Summary of my contemporaneous notes

today i had a new idea; i suspect it might be an IPv6 problem, in that kdelinux seems to want to use that protocol for these updates [ Do these network transcripts look ok, or problematic? ], but afaik my ISP does not support it! so, after research, i cobbled together this string, which first shows the IPv6 status [active], then disables it for this runtime, then does the updates:

ip -6 addr show && sudo sysctl net.ipv6.conf.all.disable_ipv6=1 && sudo sysctl net.ipv6.conf.default.disable_ipv6=1 && flatpak update && updatectl update

initial appearances were poor, in that the flatpak updates remained hideously slow, then finally timed out with one still to do. i manually then did that one ok, then manually ran just the nuclear system update command run0 /usr/lib/systemd/systemd-sysupdate update (ISPv6 still remains disabled, thus forcing the process to use my good IPv4).

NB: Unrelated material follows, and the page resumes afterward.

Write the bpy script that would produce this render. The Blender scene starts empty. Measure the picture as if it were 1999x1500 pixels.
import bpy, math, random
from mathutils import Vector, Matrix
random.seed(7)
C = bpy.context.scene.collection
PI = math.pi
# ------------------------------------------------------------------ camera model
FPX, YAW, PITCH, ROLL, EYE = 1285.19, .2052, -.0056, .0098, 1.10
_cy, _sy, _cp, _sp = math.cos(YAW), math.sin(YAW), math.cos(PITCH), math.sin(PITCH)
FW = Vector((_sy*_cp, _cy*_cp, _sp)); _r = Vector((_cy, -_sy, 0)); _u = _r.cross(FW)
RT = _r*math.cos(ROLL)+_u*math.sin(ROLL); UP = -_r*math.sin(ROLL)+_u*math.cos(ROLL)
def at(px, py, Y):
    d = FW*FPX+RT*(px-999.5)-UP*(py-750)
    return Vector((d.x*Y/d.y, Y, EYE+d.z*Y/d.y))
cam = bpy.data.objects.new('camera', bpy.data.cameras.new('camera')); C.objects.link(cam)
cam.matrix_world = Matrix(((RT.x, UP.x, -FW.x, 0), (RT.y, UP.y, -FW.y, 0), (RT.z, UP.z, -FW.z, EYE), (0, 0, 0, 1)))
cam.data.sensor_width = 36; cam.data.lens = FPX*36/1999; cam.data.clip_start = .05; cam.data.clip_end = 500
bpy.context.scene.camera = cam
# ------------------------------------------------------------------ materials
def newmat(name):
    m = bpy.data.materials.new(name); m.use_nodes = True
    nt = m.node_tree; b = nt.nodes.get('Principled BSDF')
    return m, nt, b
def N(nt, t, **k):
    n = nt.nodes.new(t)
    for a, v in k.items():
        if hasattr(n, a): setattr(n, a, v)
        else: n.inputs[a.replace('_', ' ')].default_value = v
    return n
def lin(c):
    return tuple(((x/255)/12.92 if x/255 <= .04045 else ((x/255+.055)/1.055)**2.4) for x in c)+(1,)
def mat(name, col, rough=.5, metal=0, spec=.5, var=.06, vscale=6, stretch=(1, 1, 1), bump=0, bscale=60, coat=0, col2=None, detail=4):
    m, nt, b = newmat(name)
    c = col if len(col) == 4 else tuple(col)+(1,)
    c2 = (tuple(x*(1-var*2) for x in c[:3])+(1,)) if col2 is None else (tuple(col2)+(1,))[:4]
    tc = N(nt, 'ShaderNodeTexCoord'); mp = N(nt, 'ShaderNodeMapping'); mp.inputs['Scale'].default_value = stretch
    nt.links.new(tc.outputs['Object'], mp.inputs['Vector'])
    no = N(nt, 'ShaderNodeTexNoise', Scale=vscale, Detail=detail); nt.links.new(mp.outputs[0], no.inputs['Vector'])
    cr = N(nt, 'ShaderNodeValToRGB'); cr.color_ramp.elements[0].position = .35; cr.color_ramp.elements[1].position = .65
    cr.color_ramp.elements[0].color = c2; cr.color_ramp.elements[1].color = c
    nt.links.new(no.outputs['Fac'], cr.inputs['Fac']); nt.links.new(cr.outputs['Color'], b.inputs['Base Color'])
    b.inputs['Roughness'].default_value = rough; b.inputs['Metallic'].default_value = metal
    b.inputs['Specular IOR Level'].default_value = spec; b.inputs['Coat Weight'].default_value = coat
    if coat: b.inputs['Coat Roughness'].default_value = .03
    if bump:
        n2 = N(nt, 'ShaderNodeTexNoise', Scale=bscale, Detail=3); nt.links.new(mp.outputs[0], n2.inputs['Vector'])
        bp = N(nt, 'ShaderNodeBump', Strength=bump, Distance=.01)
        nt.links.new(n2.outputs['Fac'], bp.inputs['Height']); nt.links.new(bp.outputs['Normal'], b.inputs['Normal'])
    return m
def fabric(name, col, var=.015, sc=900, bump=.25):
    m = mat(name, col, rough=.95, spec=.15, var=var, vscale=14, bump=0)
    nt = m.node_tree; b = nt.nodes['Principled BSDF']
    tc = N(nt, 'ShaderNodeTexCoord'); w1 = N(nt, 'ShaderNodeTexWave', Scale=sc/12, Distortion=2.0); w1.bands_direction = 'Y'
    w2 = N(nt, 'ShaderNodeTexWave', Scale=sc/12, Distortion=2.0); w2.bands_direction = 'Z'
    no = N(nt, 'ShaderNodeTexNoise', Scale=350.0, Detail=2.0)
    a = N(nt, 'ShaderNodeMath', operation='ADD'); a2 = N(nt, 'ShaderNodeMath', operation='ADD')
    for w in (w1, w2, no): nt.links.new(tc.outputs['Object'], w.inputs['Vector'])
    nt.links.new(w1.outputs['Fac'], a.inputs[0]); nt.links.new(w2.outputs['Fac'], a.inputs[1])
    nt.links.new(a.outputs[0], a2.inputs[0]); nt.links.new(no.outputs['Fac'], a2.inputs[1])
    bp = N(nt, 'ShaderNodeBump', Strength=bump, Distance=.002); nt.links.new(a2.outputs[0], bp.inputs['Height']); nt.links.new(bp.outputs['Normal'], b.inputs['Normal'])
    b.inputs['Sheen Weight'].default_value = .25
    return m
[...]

this time the difference was substantial - finally, & for the first time, the system update achieved my proper ISP d/l speeds of 500+ mbps! the transcript indicates success, but will it boot ok…?

YES, it boots! i am now in the latest build, 202606010254, yaaaaaaaay!

i have now created this alias:

alias upd="ip -6 addr show && sudo sysctl net.ipv6.conf.all.disable_ipv6=1 && sudo sysctl net.ipv
6.conf.default.disable_ipv6=1 && run0 /usr/lib/systemd/systemd-sysupdate update && flatpak update"

i am very pleased, but not yet willing to state i have found a solid workaround, until & unless the next few updates also prove successful.